╭─ Records for processing
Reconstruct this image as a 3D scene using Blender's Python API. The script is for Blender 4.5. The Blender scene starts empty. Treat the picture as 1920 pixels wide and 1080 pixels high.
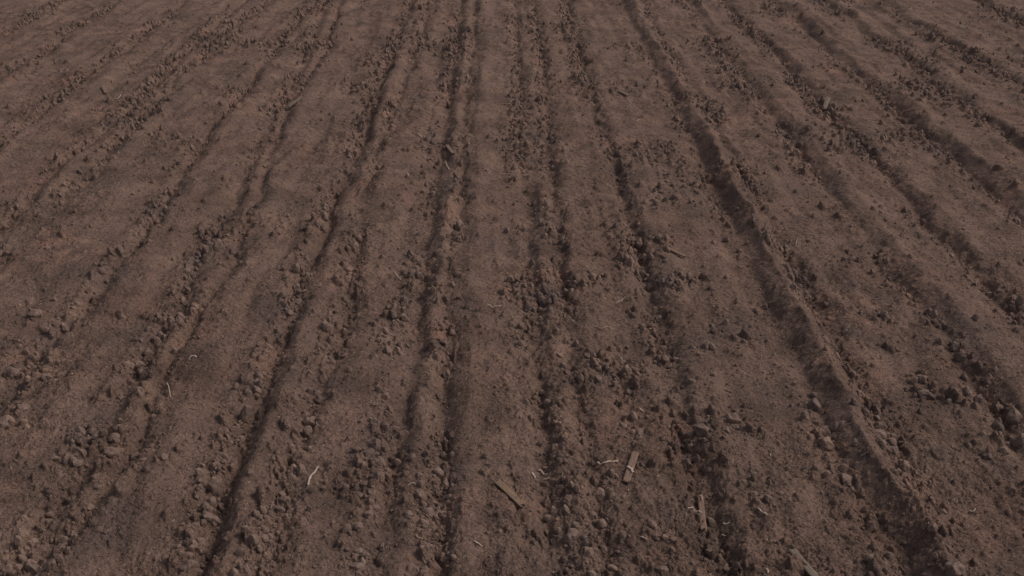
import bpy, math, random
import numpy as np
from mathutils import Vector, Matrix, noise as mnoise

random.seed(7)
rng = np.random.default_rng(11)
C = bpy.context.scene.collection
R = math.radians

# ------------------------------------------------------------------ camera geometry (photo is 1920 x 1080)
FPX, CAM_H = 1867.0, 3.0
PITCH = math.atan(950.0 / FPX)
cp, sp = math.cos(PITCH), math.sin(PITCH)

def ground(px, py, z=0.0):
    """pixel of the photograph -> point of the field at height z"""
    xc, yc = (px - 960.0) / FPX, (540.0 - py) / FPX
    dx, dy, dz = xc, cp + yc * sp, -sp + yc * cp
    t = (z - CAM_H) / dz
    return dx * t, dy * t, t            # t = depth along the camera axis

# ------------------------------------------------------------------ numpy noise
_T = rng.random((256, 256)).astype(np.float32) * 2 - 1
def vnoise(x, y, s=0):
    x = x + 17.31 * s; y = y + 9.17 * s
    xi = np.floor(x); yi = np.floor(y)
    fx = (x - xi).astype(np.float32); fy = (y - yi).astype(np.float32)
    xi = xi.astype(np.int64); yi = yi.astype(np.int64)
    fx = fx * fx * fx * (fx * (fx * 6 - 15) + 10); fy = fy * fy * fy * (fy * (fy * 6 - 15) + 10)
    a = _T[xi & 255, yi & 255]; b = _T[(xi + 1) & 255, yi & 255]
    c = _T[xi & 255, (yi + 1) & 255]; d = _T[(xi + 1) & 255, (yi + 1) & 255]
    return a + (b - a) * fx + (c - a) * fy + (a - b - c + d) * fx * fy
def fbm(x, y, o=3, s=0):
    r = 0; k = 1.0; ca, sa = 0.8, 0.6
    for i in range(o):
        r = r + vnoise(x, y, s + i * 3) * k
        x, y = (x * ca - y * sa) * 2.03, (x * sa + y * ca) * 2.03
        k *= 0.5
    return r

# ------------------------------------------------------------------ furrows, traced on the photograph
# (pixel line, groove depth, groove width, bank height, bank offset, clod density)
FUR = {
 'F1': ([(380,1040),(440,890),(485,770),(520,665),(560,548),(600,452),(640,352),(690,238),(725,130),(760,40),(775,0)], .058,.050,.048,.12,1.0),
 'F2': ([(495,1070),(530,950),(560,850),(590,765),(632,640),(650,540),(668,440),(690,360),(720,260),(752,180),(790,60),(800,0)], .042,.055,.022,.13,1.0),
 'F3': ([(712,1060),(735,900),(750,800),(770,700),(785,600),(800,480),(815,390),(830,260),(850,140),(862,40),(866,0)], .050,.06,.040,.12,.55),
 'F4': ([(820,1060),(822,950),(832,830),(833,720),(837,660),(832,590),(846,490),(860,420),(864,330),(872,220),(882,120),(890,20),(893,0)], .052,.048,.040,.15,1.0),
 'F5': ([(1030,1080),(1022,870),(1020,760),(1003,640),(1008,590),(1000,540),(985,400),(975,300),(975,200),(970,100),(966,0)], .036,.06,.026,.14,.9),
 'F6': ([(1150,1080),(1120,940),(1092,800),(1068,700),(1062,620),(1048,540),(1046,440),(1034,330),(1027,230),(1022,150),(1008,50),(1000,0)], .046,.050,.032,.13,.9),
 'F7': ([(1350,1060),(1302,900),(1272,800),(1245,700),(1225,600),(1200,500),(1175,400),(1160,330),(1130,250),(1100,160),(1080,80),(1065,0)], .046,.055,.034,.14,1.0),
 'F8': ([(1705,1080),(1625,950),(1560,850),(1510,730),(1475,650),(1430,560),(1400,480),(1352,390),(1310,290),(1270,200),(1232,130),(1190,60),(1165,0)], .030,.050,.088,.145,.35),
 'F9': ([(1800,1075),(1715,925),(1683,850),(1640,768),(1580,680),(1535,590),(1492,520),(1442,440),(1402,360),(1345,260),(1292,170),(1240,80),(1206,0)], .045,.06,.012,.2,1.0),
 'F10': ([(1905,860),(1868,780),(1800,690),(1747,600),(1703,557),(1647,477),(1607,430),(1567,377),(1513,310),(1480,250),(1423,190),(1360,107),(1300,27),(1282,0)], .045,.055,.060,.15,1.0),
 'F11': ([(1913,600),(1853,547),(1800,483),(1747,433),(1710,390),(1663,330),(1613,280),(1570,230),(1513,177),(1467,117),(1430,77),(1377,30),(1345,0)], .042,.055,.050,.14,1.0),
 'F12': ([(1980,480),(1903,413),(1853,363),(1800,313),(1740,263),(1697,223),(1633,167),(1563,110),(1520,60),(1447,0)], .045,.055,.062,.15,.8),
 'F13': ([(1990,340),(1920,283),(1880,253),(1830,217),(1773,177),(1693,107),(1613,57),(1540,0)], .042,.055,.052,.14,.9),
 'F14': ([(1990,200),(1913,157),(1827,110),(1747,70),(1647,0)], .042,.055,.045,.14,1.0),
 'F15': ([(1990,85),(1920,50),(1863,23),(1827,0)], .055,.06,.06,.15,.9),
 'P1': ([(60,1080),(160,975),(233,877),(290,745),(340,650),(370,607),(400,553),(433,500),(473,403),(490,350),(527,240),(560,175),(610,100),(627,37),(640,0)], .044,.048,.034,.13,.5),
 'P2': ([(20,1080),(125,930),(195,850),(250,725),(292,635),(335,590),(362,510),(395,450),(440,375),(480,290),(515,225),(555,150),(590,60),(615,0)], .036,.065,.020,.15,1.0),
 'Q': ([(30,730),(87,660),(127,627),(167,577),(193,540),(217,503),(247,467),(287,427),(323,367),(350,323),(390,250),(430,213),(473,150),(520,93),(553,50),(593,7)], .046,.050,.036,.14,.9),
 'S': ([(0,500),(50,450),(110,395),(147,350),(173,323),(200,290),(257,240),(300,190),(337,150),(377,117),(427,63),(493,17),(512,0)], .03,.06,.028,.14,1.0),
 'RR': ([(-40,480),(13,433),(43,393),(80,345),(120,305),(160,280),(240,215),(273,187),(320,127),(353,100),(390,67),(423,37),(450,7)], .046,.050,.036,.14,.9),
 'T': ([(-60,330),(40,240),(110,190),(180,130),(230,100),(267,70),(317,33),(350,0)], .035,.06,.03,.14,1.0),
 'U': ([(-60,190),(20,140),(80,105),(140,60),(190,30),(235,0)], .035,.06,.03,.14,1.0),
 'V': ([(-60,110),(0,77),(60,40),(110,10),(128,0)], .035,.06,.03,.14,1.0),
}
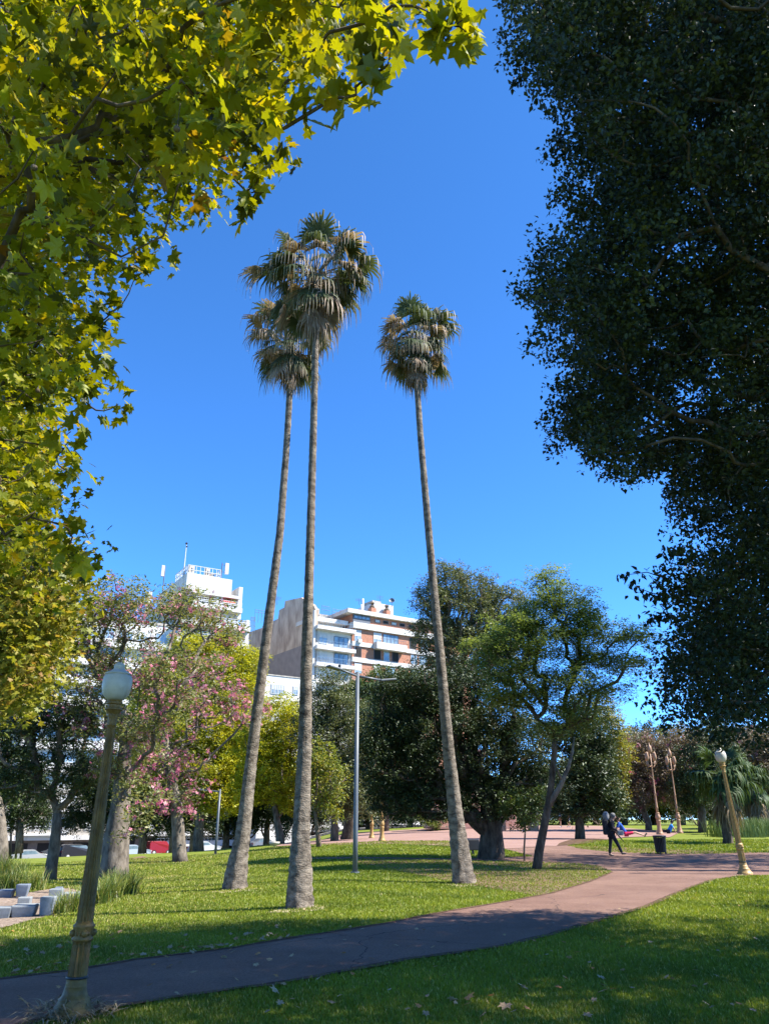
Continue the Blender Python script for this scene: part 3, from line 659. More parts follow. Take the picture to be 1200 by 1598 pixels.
╰─
#### [Written instruction]
Scan the records above and report how many lines include the word "script", without any other text.

#### [Result of this task]
2